Customer Experience News & Trends

Secrets to becoming a better negotiator

The attitude you bring to a negotiation with a customer has a direct impact on the result you’ll get. If you come to a negotiation expecting a war, you’ll get one. You’ll also get less than you would have with a different attitude.

Studies show adversarial negotiators close about half as many deals as do more cooperative, problem-solving professionals.

Credibility is most important

The most important asset you can bring to any negotiation is credibility. If prospects don’t believe you, you’ll have difficulty convincing them of anything. Credibility is more important than your expertise, connections, intelligence, products or services.

Every negotiation should start with three broad questions to yourself:

  1. What are my goals?
  2. Who are the people you’re negotiating with?
  3. What will it take to persuade them?

Set standards

It’s a good idea to set standards before the negotiation begins. If you try to set standards later when it clearly benefits you, prospects will think you’re being manipulative and taking advantage of the situation.

A good standard to set at the start of a negotiation is that any item that can’t be solved in 15 minutes should be postponed, so we can go on to the next item. You can go back later to solve the hard items.

Set an agenda

Once you establish standards, you can set an agenda for the negotiation. Even if you know what you want to talk about, an agenda will help you stay on track. Not having an agreed-upon agenda at the start of a negotiation is like getting in the car without directions to your destination.

Remember, everything is situational

In every negotiation, every situation is different. That’s because there are different people in the negotiation. Or the same people on different days. Or a different set of circumstances. Or a different goal for either you or the other side.

Restate your goals

Goal-setting is not just something that’s done at the beginning of a negotiation. You need to check your goals frequently as the negotiation moves ahead. Are you still on the same page? Has new information caused you to rethink your goals? Are your actions still consistent with your goals?

Avoid big, bold moves

In the movies, big bold moves produce big successes. In business negotiations, big, bold moves scare prospects away. It’s better to start with the easy things. It gives both parties a sense of accomplishment. Accomplishing anything makes the parties involved feel much better about the negotiation, making them more collaborative.

Be persistent

A negotiation is over when you say it is, not before. It doesn’t matter how many times the prospect says “no” or disagrees with you. Keep asking questions, stay focused on your goals and recognize that persistence leads to self-confidence, which leads to a close.

Negotiating styles

Here are the pros and cons of the five most common negotiating styles:

  • Assertive negotiators tend to be too aggressive and more concerned with meeting their own goals than trying to satisfy prospects. The more aggressive they are, the more they turn off prospects. Assertive people are usually not good negotiators because they seem to care only about themselves. They can be a lot more effective by backing off a bit, and considering and fulfilling the needs of the prospect.
  • Collaborative negotiators are more creative, looking for joint gains and finding ways to expand the pie.
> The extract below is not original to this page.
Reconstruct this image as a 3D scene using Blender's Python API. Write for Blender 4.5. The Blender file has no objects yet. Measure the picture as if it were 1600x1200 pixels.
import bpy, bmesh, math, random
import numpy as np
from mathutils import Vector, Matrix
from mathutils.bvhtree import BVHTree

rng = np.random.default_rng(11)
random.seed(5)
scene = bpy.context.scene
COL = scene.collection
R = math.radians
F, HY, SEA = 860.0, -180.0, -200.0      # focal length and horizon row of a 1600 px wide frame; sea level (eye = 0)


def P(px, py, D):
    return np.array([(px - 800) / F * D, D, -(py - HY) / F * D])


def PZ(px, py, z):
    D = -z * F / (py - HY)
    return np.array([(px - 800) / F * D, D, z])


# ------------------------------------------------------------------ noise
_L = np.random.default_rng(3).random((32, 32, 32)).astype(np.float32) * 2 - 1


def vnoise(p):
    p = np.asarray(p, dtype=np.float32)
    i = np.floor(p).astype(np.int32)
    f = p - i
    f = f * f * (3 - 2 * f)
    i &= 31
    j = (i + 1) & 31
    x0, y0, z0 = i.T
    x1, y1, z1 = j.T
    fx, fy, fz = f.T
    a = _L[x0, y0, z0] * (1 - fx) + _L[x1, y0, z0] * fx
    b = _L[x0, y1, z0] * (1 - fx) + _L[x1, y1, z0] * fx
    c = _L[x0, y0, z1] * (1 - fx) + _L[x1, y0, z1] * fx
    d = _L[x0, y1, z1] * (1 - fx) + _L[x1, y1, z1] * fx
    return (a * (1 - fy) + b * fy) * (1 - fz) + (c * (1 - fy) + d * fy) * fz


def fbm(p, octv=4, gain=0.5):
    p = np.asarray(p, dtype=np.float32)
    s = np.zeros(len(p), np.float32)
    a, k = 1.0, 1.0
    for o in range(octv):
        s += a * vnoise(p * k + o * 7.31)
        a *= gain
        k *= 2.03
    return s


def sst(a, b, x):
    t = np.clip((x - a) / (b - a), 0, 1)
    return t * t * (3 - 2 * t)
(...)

They look for items that can be traded. Every problem is seen as a potential opportunity.
  • Compromising negotiators usually get less. They settle. They tend to pursue speed instead of quality. They “split the difference.” Busy people are often compromisers. They take the first reasonable option and move on. But they sacrifice their ability to get more done. Some compromises can be effective. After you have bridged every gap, and are still a little apart, a compromise may be in order. But it should be seen as a last resort.
  • Conflict-avoiding negotiators don’t engage actively in the negotiating process to avoid arguments. As a result, they not only don’t get more, they often get nothing. In normal negotiations, you want to engage the prospect. Try starting to engage with something minor.
  • Accommodating negotiators tend to be great listeners. But they can go overboard in trying to reach a deal at the expense of their own goals.

Adapted from: “How You Can Negotiate to Succeed in Work and Life,” by Stuart Diamond, one of the world’s leading experts on negotiation, who has advised leaders from Fortune 500 companies, the U.N. and World Bank.